--- begin Recorded data ---

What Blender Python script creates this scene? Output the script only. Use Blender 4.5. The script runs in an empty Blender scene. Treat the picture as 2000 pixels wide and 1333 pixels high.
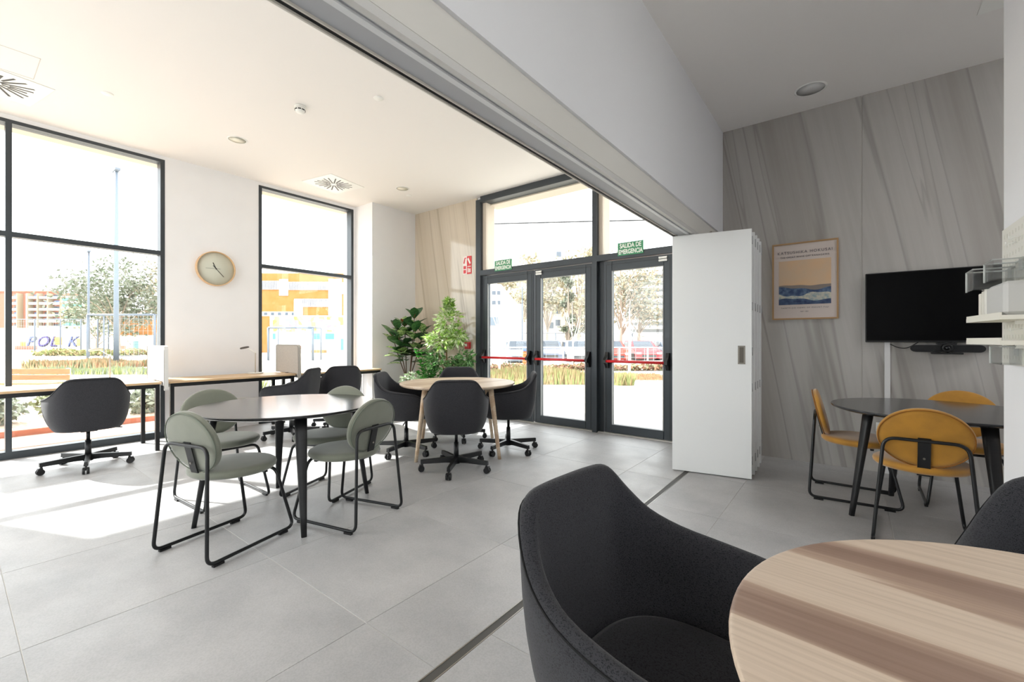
import bpy, math, random
from mathutils import Vector, Matrix
random.seed(7)
PI = math.pi
C = bpy.context.scene.collection
sc = bpy.context.scene
# ---------------------------------------------------------------- camera, sky, sun, exposure
YAW = math.atan(660/856)
cam = bpy.data.cameras.new('camera'); cam.sensor_width = 36; cam.lens = 36*856/2000
cam.clip_start = .02; cam.clip_end = 800
cam.shift_y = -(666.5-665)/2000
co = bpy.data.objects.new('camera', cam); C.objects.link(co)
co.location = (0, 0, 1.2); co.rotation_euler = (PI/2, 0, YAW); sc.camera = co
w = bpy.data.worlds.new('sky'); sc.world = w; w.use_nodes = True
bg = w.node_tree.nodes['Background']; bg.inputs[0].default_value = (.95, .975, 1, 1); bg.inputs[1].default_value = 3.0
sl = bpy.data.lights.new('sun', 'SUN'); sl.energy = 9; sl.angle = math.radians(.8); sl.color = (1, .975, .94)
so = bpy.data.objects.new('sun', sl); C.objects.link(so)
so.rotation_euler = Vector((-1, -.42, 1.0)).to_track_quat('Z', 'Y').to_euler()
def portal(name, loc, rot, sx, sy):
    l = bpy.data.lights.new(name, 'AREA'); l.shape = 'RECTANGLE'; l.size = sx; l.size_y = sy
    l.cycles.is_portal = True
    o = bpy.data.objects.new(name, l); C.objects.link(o); o.location = loc; o.rotation_euler = rot
portal('portal', (-6.98, .42, 1.72), (0, -PI/2, 0), 3.4, 2.5)
portal('portal', (-6.98, 3.51, 1.72), (0, -PI/2, 0), 3.4, 1.5)
portal('portal', (-6.98, -2.4, 1.72), (0, -PI/2, 0), 3.4, 1.8)
portal('portal', (-3.15, 5.5, 1.72), (-PI/2, 0, 0), 3.1, 3.4)
portal('portal', (3.92, -1.3, 1.65), (0, PI/2, 0), 3.1, 2.6)
portal('portal', (-3.9, -4.25, 1.65), (PI/2, 0, 0), 4.8, 3.1)
vs = sc.view_settings; vs.view_transform = 'Standard'; vs.look = 'None'; vs.gamma = 1; vs.exposure = 0.62
vs.use_curve_mapping = False
cy = sc.cycles
cy.max_bounces = 12; cy.diffuse_bounces = 7; cy.glossy_bounces = 4; cy.transparent_max_bounces = 24
cy.transmission_bounces = 6; cy.use_denoising = True; cy.sample_clamp_indirect = 6

# ---------------------------------------------------------------- helpers
def tag(o, label=None, cat=None, group=None, kind=None):
    if label: o['label'] = label
    if cat: o['category'] = cat
    if group: o['group'] = group
    if kind: o['kind'] = kind
    return o
def thing(name, label, cat, loc=(0, 0, 0), rz=0, group=None):
    o = bpy.data.objects.new(name, None); C.objects.link(o)
    o.empty_display_size = .1
    o.location = loc; o.rotation_euler = (0, 0, rz)
    return tag(o, label, cat, group)
def lin(h):
    h = h.lstrip('#'); v = [int(h[i:i+2], 16)/255 for i in (0, 2, 4)]
    return tuple(c/12.92 if c <= .04045 else ((c+.055)/1.055)**2.4 for c in v) + (1,)
_M = {}
def mat(name, col, rough=.5, metal=0, var=0, vscale=8, bump=0, bscale=60, spec=.5, stretch=None, col2=None, emit=0, sheen=0):
    if name in _M: return _M[name]
    m = bpy.data.materials.new(name); m.use_nodes = True; _M[name] = m
    nt = m.node_tree; b = nt.nodes['Principled BSDF']
    c = lin(col); b.inputs['Base Color'].default_value = c
    b.inputs['Roughness'].default_value = rough; b.inputs['Metallic'].default_value = metal
    b.inputs['Specular IOR Level'].default_value = spec
    if sheen: b.inputs['Sheen Weight'].default_value = sheen
    if emit: b.inputs['Emission Color'].default_value = c; b.inputs['Emission Strength'].default_value = emit
    tc = nt.nodes.new('ShaderNodeTexCoord'); src = tc.outputs['Object']
    if stretch:
        mp = nt.nodes.new('ShaderNodeMapping'); mp.inputs['Scale'].default_value = stretch
        nt.links.new(src, mp.inputs[0]); src = mp.outputs[0]
    if var or col2:
        n = nt.nodes.new('ShaderNodeTexNoise'); n.inputs['Scale'].default_value = vscale; n.inputs['Detail'].default_value = 6
        nt.links.new(src, n.inputs['Vector'])
        r = nt.nodes.new('ShaderNodeValToRGB')
        c2 = lin(col2) if col2 else tuple(x*(1-var) for x in c[:3])+(1,)
        r.color_ramp.elements[0].color = c2; r.color_ramp.elements[1].color = c
        r.color_ramp.elements[0].position = .35; r.color_ramp.elements[1].position = .62
        nt.links.new(n.outputs[0], r.inputs[0]); nt.links.new(r.outputs[0], b.inputs['Base Color'])
    if bump:
        n = nt.nodes.new('ShaderNodeTexNoise'); n.inputs['Scale'].default_value = bscale; n.inputs['Detail'].default_value = 4
        nt.links.new(src, n.inputs['Vector'])
        bp = nt.nodes.new('ShaderNodeBump'); bp.inputs['Strength'].default_value = bump; bp.inputs['Distance'].default_value = .003
        nt.links.new(n.outputs[0], bp.inputs['Height']); nt.links.new(bp.outputs[0], b.inputs['Normal'])
    return m
class MB:
    def __init__(s): s.v = []; s.f = []; s.sm = []
    def add(s, vs, fs, smooth=False, M=None):
        k = len(s.v)
        s.v += [tuple(M @ Vector(p)) if M else tuple(p) for p in vs]
        s.f += [tuple(i+k for i in f) for f in fs]; s.sm += [smooth]*len(fs)
        return s
    def box(s, a, b, M=None, bev=0):
        x0, y0, z0 = [min(p, q) for p, q in zip(a, b)]; x1, y1, z1 = [max(p, q) for p, q in zip(a, b)]
        if not bev:
            vs = [(x, y, z) for z in (z0, z1) for x, y in ((x0, y0), (x1, y0), (x1, y1), (x0, y1))]
            fs = [(3, 2, 1, 0), (4, 5, 6, 7), (0, 1, 5, 4), (1, 2, 6, 5), (2, 3, 7, 6), (3, 0, 4, 7)]
            return s.add(vs, fs, False, M)
        e = bev; vs = []
        for z, i in ((z0, e), (z0+e, 0), (z1-e, 0), (z1, e)):
            vs += [(x0+i+e*(i == 0), y0+i, z), (x1-i-e*(i == 0), y0+i, z), (x1-i, y0+i+e*(i == 0), z), (x1-i, y1-i-e*(i == 0), z),
                   (x1-i-e*(i == 0), y1-i, z), (x0+i+e*(i == 0), y1-i, z), (x0+i, y1-i-e*(i == 0), z), (x0+i, y0+i+e*(i == 0), z)]
        fs = [tuple(range(7, -1, -1)), tuple(range(24, 32))]
        for r in range(3):
            for k in range(8): fs.append((r*8+k, r*8+(k+1) % 8, r*8+8+(k+1) % 8, r*8+8+k))
        return s.add(vs, fs, False, M)
    def rings(s, rs, cap0=True, cap1=True, smooth=True, M=None):
        n = len(rs[0]); vs = [p for r in rs for p in r]; fs = []
        for i in range(len(rs)-1):
            for k in range(n): fs.append((i*n+k, i*n+(k+1) % n, (i+1)*n+(k+1) % n, (i+1)*n+k))
        s.add(vs, fs, smooth, M); b = len(s.v)-len(vs)
        if cap0: s.f.append(tuple(b+k for k in range(n-1, -1, -1))); s.sm.append(False)
        if cap1: s.f.append(tuple(b+(len(rs)-1)*n+k for k in range(n))); s.sm.append(False)
        return s
    def cone(s, p, q, r0, r1, n=16, M=None, smooth=True):
        p, q = Vector(p), Vector(q); d = (q-p).normalized()
        a = d.orthogonal().normalized(); b = d.cross(a)
        R = [[tuple(c + a*math.cos(2*PI*k/n)*r + b*math.sin(2*PI*k/n)*r) for k in range(n)] for c, r in ((p, r0), (q, r1))]
        return s.rings(R, smooth=smooth, M=M)
    def lathe(s, prof, n=32, M=None, sx=1, sy=1, c=True):
        R = [[(r*sx*math.cos(2*PI*k/n), r*sy*math.sin(2*PI*k/n), z) for k in range(n)] for r, z in prof]
        return s.rings(R, c, c, M=M)
    def tube(s, pts, r, n=8, closed=False, M=None):
        P = [Vector(p) for p in pts]; N = len(P); R = []; a = None
        for i in range(N):
            if closed: d = P[(i+1) % N]-P[i-1]
            else: d = P[min(i+1, N-1)]-P[max(i-1, 0)]
            d.normalize()
            if a is None: a = d.orthogonal().normalized()
            a = (a - d*a.dot(d)).normalized(); b = d.cross(a)
            rr = r[i] if isinstance(r, (list, tuple)) else r
            R.append([tuple(P[i] + a*math.cos(2*PI*k/n)*rr + b*math.sin(2*PI*k/n)*rr) for k in range(n)])
        if closed:
            # match seam rotation
            best = min(range(n), key=lambda k: (Vector(R[0][k])-Vector(R[-1][0])).length)
            R.append([R[0][(best+k) % n] for k in range(n)])
            return s.rings(R, False, False, M=M)
        return s.rings(R, M=M)
    def prism(s, poly, h0, h1, axis='z', M=None):
        n = len(poly)
        f = {'z': lambda a, b, h: (a, b, h), 'y': lambda a, b, h: (a, h, b), 'x': lambda a, b, h: (h, a, b)}[axis]
        vs = [f(a, b, h0) for a, b in poly] + [f(a, b, h1) for a, b in poly]
        fs = [tuple(range(n-1, -1, -1)), tuple(range(n, 2*n))] + [(k, (k+1) % n, n+(k+1) % n, n+k) for k in range(n)]
        return s.add(vs, fs, False, M)
    def build(s, name, m, parent=None, label=None, kind=None, fix=True):
        me = bpy.data.meshes.new(name); me.from_pydata(s.v, [], s.f); me.update()
        me.polygons.foreach_set('use_smooth', s.sm)
        if fix:
            import bmesh
            bm = bmesh.new(); bm.from_mesh(me); bmesh.ops.recalc_face_normals(bm, faces=bm.faces); bm.to_mesh(me); bm.free()
        me.materials.append(m)
        o = bpy.data.objects.new(name, me); C.objects.link(o)
        if parent: o.parent = parent
        if label: o['label'] = label
        if kind: o['kind'] = kind
        return o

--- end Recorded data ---

Select from the material above each line in which the string "scene" appears, and list those lines.

Result of the exercise:
What Blender Python script creates this scene? Output the script only. Use Blender 4.5. The script runs in an empty Blender scene. Treat the picture as 2000 pixels wide and 1333 pixels high.
C = bpy.context.scene.collection
sc = bpy.context.scene